We progressively increase the number of labeled samples and evaluate accuracy on the remaining data, comparing against standard baselines: logistic regression, MLP, and XGBoost. Results are reported as mean accuracy with 95 % confidence intervals over 5 random seeds (Figure 3).

Figure 3 – Accuracy vs. labeled data fraction

Even with extremely small labeled subsets, the classifier already performs surprisingly well.

  • With only 73 labeled samples (several clusters not represented), soft decoding achieves an absolute accuracy gain of ~18 percentage points over hard decoding.
  • With 0.2 % labeled data (291 samples, roughly 3 labeled examples per cluster), the GMVAE‑based classifier reaches 80 % accuracy.
  • In contrast, XGBoost requires around 7 % labeled data (≈35× more supervision) to achieve comparable performance.

These results highlight a key point: most of the structure required for classification is already learned during the unsupervised phase—labels are only needed to interpret it.

Conclusion

Using a GMVAE trained without labels, we can build a classifier with as little as 0.2 % labeled data.

  • The unsupervised model learns a large part of the structure required for classification.
  • Labels are used only to interpret clusters that the model has already discovered.
  • A simple hard decoding rule performs well, but leveraging the full posterior distribution provides a consistent improvement, especially when supervision is scarce.

More broadly, this experiment suggests a promising paradigm for label‑efficient machine learning:

  1. Learn structure first (unsupervised).
  2. Add labels later to interpret the learned representations.

In many cases, labels are not needed to learn—only to name what has already been learned.

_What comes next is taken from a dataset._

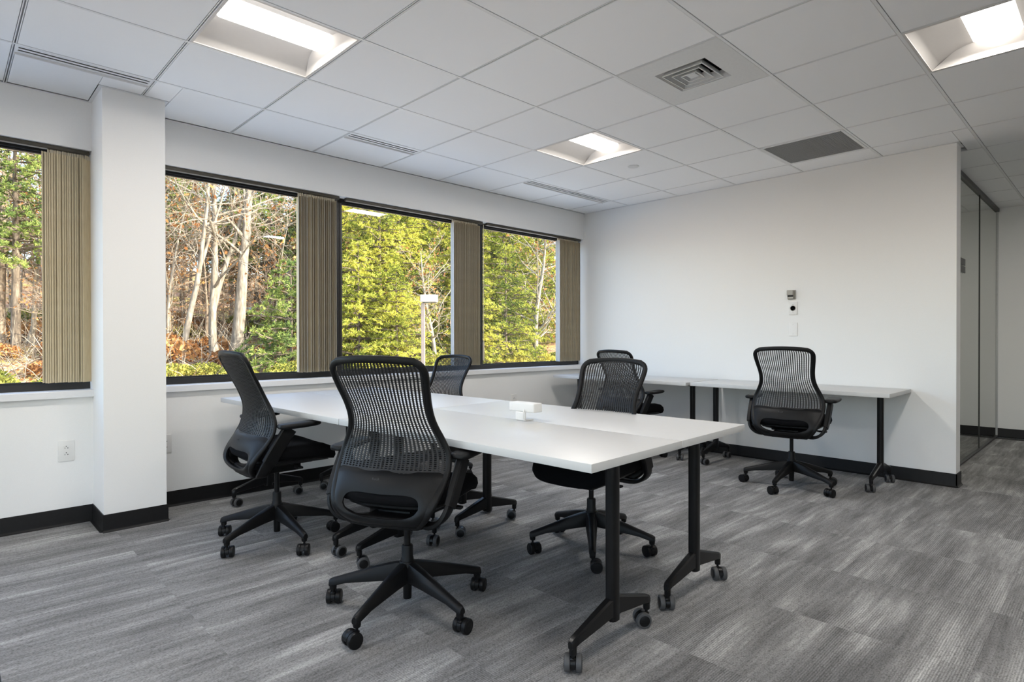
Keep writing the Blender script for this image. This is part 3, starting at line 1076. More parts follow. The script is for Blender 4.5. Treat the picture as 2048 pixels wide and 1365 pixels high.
    for k in range(N):
        a = 2 * math.pi * k / N
        ho, ou = hole(a), None
        ang = math.atan2(ho[1] - hole_c[1], ho[0])
        ou = outl(ang)
        lp = []
        for q in range(K):
            t = q / (K - 1)
            y = ho[0] + (ou[0] - ho[0]) * t; z = ho[1] + (ou[1] - ho[1]) * t
            belly = 0.010 * math.sin(math.pi * t)
            lp.append(S(y, z, th2 / 2 + belly))
        for q in range(K - 1, -1, -1):
            t = q / (K - 1)
            y = ho[0] + (ou[0] - ho[0]) * t; z = ho[1] + (ou[1] - ho[1]) * t
            lp.append(S(y, z, -th2 / 2))
        loops.append(lp)
    sh.loft(loops, False, True)
    C['shell'] = sh.mesh('back_shell', M['plastic'], 50)
    # small embossed maker's mark on the shell, as a raised strip of strokes
    cu = bpy.data.curves.new('mark', 'FONT')
    cu.body = 'Knoll'; cu.size = 0.0145; cu.extrude = 0.0006; cu.align_x = 'CENTER'
    fo_ = bpy.data.objects.new('mark', cu); COL.objects.link(fo_)
    dg_ = bpy.context.evaluated_depsgraph_get(); dg_.update()
    mk = bpy.data.meshes.new_from_object(fo_.evaluated_get(dg_))
    bpy.data.objects.remove(fo_)
    mk.transform(Matrix(((0, 0, -1, 0), (-1, 0, 0, 0), (0, 1, 0, 0), (0, 0, 0, 1))))
    c0 = S(0.026, 0.584, th2 / 2 + 0.0105)
    mk.transform(Matrix.Translation((c0.x - 0.001, 0.026, 0.578)))
    mk.materials.clear(); mk.materials.append(M['tyre'])
    C['mark'] = mk
    # --- seat cushion
    st = MB()
    def seat_loop(ins, z, hx=0.245, hy=0.248, cx=0.035, n=40, e=4.2, drop=1.0):
        lp = []
        for k in range(n):
            a = 2 * math.pi * k / n
            ca, sa = math.cos(a), math.sin(a)
            x = (hx - ins) * math.copysign(abs(ca) ** (2 / e), ca)
            y = (hy - ins) * math.copysign(abs(sa) ** (2 / e), sa)
            zz = z
            fx = max(0.0, (x - 0.06) / 0.19)
            zz -= drop * 0.050 * fx * fx
            zz += drop * 0.012 * (abs(y) / 0.248) ** 2
            if x < -0.12:
                zz += drop * 0.010 * ((-x - 0.12) / 0.12)
            lp.append((x + cx, y, zz))
        return lp
    st.loft([seat_loop(0.030, 0.470), seat_loop(0.008, 0.478), seat_loop(0.0, 0.500), seat_loop(0.004, 0.524), seat_loop(0.020, 0.541), seat_loop(0.060, 0.548), seat_loop(0.14, 0.546), seat_loop(0.22, 0.543)])
    C['seat'] = st.mesh('seat', M['cloth'], 60)
    pn = MB()
    pn.loft([seat_loop(0.13, 0.435, drop=0.6), seat_loop(0.07, 0.445, drop=0.7), seat_loop(0.034, 0.462, drop=0.9), seat_loop(0.034, 0.474, drop=1.0)])
    C['pan'] = pn.mesh('seat_pan', M['plastic'], 50)
    me = MB()
    me.box((0.0, 0, 0.418), (0.22, 0.15, 0.062), 0.016, seg=2)
    me.box((-0.12, 0, 0.412), (0.15, 0.20, 0.040), 0.012, seg=2)
    me.box((0.03, 0, 0.445), (0.26, 0.24, 0.028), 0.010, seg=2)
    C['mech'] = me.mesh('tilt_mechanism', M['plastic'], 40)
    lv = MB()
    lv.tube([(0, 0, 0), (0.01, 0.05, 0.004), (0.02, 0.115, 0.002)], 0.006, 8)
    lv.box((0.022, 0.135, 0.002), (0.030, 0.055, 0.012), 0.005, seg=2)
    C['lever'] = lv.mesh('lever', M['plastic'], 40)
    # --- arm: flat bar rising from under the back, sleeve and pad
    for s in (1, -1):
        ar = MB()
        pts = [(-0.115, 0.09, 0.415), (-0.150, 0.175, 0.408), (-0.160, 0.225, 0.428), (-0.150, 0.255, 0.470), (-0.108, 0.266, 0.545), (-0.035, 0.270, 0.655)]
        dirs = []
        loops = []
        P_ = [Vector((x, y * s, z)) for x, y, z in pts]
        # refine
        Q = []
        for i in range(len(P_) - 1):
            for k in range(4):
                t = k / 4
                p0 = P_[max(i - 1, 0)]; p1 = P_[i]; p2 = P_[i + 1]; p3 = P_[min(i + 2, len(P_) - 1)]
                Q.append(0.5 * ((2 * p1) + (p2 - p0) * t + (2 * p0 - 5 * p1 + 4 * p2 - p3) * t * t + (3 * p1 - p0 - 3 * p2 + p3) * t ** 3))
        Q.append(P_[-1])
        for i, p in enumerate(Q):
            t = (Q[min(i + 1, len(Q) - 1)] - Q[max(i - 1, 0)]).normalized()
            f = Vector((1, 0, 0)); f = (f - t * f.dot(t)).normalized()
            o_ = t.cross(f).normalized()
            hw, ht = 0.026 + 0.006 * (i / len(Q)), 0.010
            lp = []
            for (a, b) in ((-1, -.6), (-.8, -1), (.8, -1), (1, -.6), (1, .6), (.8, 1), (-.8, 1), (-1, .6)):
                lp.append(p + f * (hw * a) + o_ * (ht * b))
            loops.append(lp)
        ar.loft(loops)
        C['arm', s] = ar.mesh('arm', M['plastic'], 40)
        sl = MB()
        a0, a1 = Q[-9], Q[-1]
        loops = []
        for i in range(len(Q) - 8, len(Q)):
            p = Q[i]
            t = (Q[min(i + 1, len(Q) - 1)] - Q[max(i - 1, 0)]).normalized()
            f = Vector((1, 0, 0)); f = (f - t * f.dot(t)).normalized()
            o_ = t.cross(f).normalized()
            hw, ht = 0.035, 0.0145
            loops.append([p + f * (hw * a) + o_ * (ht * b) for (a, b) in ((-1, -.6), (-.85, -1), (.85, -1), (1, -.6), (1, .6), (.85, 1), (-.85, 1), (-1, .6))])
        sl.loft(loops)
        C['sleeve', s] = sl.mesh('arm_sleeve', M['plastic'], 40)
        pd = MB()
        L_ = []
        for (x, hw, z, hh) in ((-0.098, 0.024, 0.670, 0.008), (-0.090, 0.036, 0.669, 0.013), (-0.06, 0.043, 0.669, 0.015), (0.02, 0.047, 0.671, 0.015), (0.085, 0.045, 0.674, 0.014), (0.112, 0.036, 0.675, 0.012), (0.122, 0.022, 0.675, 0.008)):
            lp = []
            for k in range(14):
                a = 2 * math.pi * k / 14
                ca, sa = math.cos(a), math.sin(a)
                lp.append((x, s * 0.276 + hw * math.copysign(abs(ca) ** 0.6, ca), z + hh * math.copysign(abs(sa) ** 0.6, sa)))
            L_.append(lp)
        pd.loft(L_)
        C['pad', s] = pd.mesh('arm_pad', M['plastic'], 50)
    # --- column and base
    gc = MB().lathe([(0, 0.20), (0.0135, 0.20), (0.0135, 0.40), (0, 0.40)], 16)
    C['gas'] = gc.mesh('gas_cylinder', M['blackmetal'], 40)
    sv = MB().lathe([(0, 0.185), (0.026, 0.185), (0.026, 0.215), (0.0235, 0.218), (0.0235, 0.262), (0.021, 0.268), (0, 0.268)], 20)
    C['sleevecol'] = sv.mesh('column_sleeve', M['plastic'], 40)
    hb = MB().lathe([(0, 0.046), (0.0165, 0.046), (0.0175, 0.05), (0.0185, 0.12), (0.034, 0.13), (0.040, 0.16), (0.036, 0.19), (0.030, 0.203), (0, 0.203)], 24)
    C['hub'] = hb.mesh('base_hub', M['plastic'], 40)
    lg = MB()
    L_ = []
    for (r, hw, zt_, zb_) in ((0.012, 0.026, 0.203, 0.125), (0.05, 0.030, 0.197, 0.122), (0.11, 0.0275, 0.182, 0.118), (0.19, 0.0225, 0.158, 0.108), (0.26, 0.0190, 0.136, 0.100), (0.305, 0.0175, 0.122, 0.088), (0.327, 0.0165, 0.115, 0.082), (0.337, 0.0120, 0.109, 0.082)):
        # rounded roof-shaped section
        L_.append([(r, -hw, zb_ + 0.004), (r, -hw * 0.96, zt_ - (zt_ - zb_) * 0.45), (r, -hw * 0.55, zt_ - 0.004), (r, 0, zt_), (r, hw * 0.55, zt_ - 0.004), (r, hw * 0.96, zt_ - (zt_ - zb_) * 0.45), (r, hw, zb_ + 0.004), (r, hw * 0.7, zb_), (r, -hw * 0.7, zb_)])
    lg.loft(L_)
    lg.lathe([(0, 0.068), (0.0135, 0.068), (0.0150, 0.075), (0.0150, 0.10), (0, 0.10)], 12, Matrix.Translation((0.322, 0, 0)))
    C['leg'] = lg.mesh('base_leg', M['plastic'], 45)
    return C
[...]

All experiments were conducted using our own implementation of GMVAE and evaluation pipeline.

References

  • Cohen, G., Afshar, S., Tapson, J., & van Schaik, A. (2017). EMNIST: Extending MNIST to handwritten letters.
  • Dilokthanakul, N., Mediano, P. A., Garnelo, M., Lee, M. C., Salimbeni, H., Arulkumaran, K., & Shanahan, M. (2016). Deep Unsupervised Clustering with Gaussian Mixture Variational Autoencoders.